TO DO:
Collect all lines below with the string "scene".

SUPPLIED DATA:
- - - -

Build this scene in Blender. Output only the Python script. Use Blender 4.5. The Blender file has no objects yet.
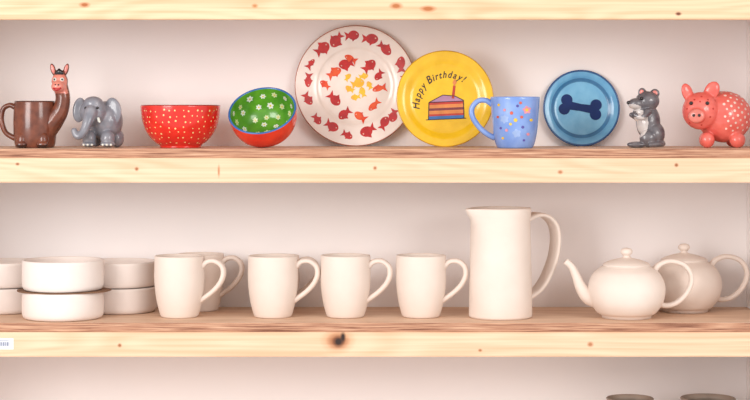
import bpy, bmesh, math, random
from mathutils import Vector, Matrix, Euler
from mathutils.bvhtree import BVHTree
random.seed(4)
S=bpy.context.scene
S.view_settings.view_transform='Standard'
WALL=0.245
H=1.5
def k(Y): return (3+Y)/1800.0
def X(px,Y): return (px-375)*k(Y)
Z_MID=H-39/600.0
Z_LOW=H-213/600.0
Z_BOT=H-387/600.0
def lin(c):
    o=[]
    for v in c:
        v/=255.0
        o.append(v/12.92 if v<=0.04045 else ((v+0.055)/1.055)**2.4)
    return (o[0],o[1],o[2],1)
# ---------------- materials
def base(name):
    m=bpy.data.materials.new(name); m.use_nodes=True
    nt=m.node_tree; b=nt.nodes['Principled BSDF']
    return m,nt,b
def glaze(name,c,c2=None,rough=0.22,scale=40,coat=0.3,spec=0.5):
    m,nt,b=base(name)
    c2=c2 or tuple(v*0.88 for v in c)
    tc=nt.nodes.new('ShaderNodeTexCoord'); n=nt.nodes.new('ShaderNodeTexNoise')
    n.inputs['Scale'].default_value=scale; n.inputs['Detail'].default_value=4
    r=nt.nodes.new('ShaderNodeValToRGB')
    r.color_ramp.elements[0].position=0.35; r.color_ramp.elements[1].position=0.65
    r.color_ramp.elements[0].color=lin(c2); r.color_ramp.elements[1].color=lin(c)
    nt.links.new(tc.outputs['Object'],n.inputs['Vector']); nt.links.new(n.outputs['Fac'],r.inputs['Fac'])
    nt.links.new(r.outputs['Color'],b.inputs['Base Color'])
    b.inputs['Roughness'].default_value=rough; b.inputs['Specular IOR Level'].default_value=spec
    b.inputs['Coat Weight'].default_value=coat; b.inputs['Coat Roughness'].default_value=0.06
    return m
def matte(name,c,c2,rough=0.75,scale=25,bump=0.05,bscale=300):
    m,nt,b=base(name)
    tc=nt.nodes.new('ShaderNodeTexCoord'); n=nt.nodes.new('ShaderNodeTexNoise')
    n.inputs['Scale'].default_value=scale; n.inputs['Detail'].default_value=5
    r=nt.nodes.new('ShaderNodeValToRGB')
    r.color_ramp.elements[0].position=0.3; r.color_ramp.elements[1].position=0.7
    r.color_ramp.elements[0].color=lin(c2); r.color_ramp.elements[1].color=lin(c)
    n2=nt.nodes.new('ShaderNodeTexNoise'); n2.inputs['Scale'].default_value=bscale
    bp=nt.nodes.new('ShaderNodeBump'); bp.inputs['Strength'].default_value=bump; bp.inputs['Distance'].default_value=0.002
    L=nt.links.new
    L(tc.outputs['Object'],n.inputs['Vector']); L(tc.outputs['Object'],n2.inputs['Vector'])
    L(n.outputs['Fac'],r.inputs['Fac']); L(r.outputs['Color'],b.inputs['Base Color'])
    L(n2.outputs['Fac'],bp.inputs['Height']); L(bp.outputs['Normal'],b.inputs['Normal'])
    b.inputs['Roughness'].default_value=rough
    return m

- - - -

COMPLETED TASK:
Build this scene in Blender. Output only the Python script. Use Blender 4.5. The Blender file has no objects yet.
S=bpy.context.scene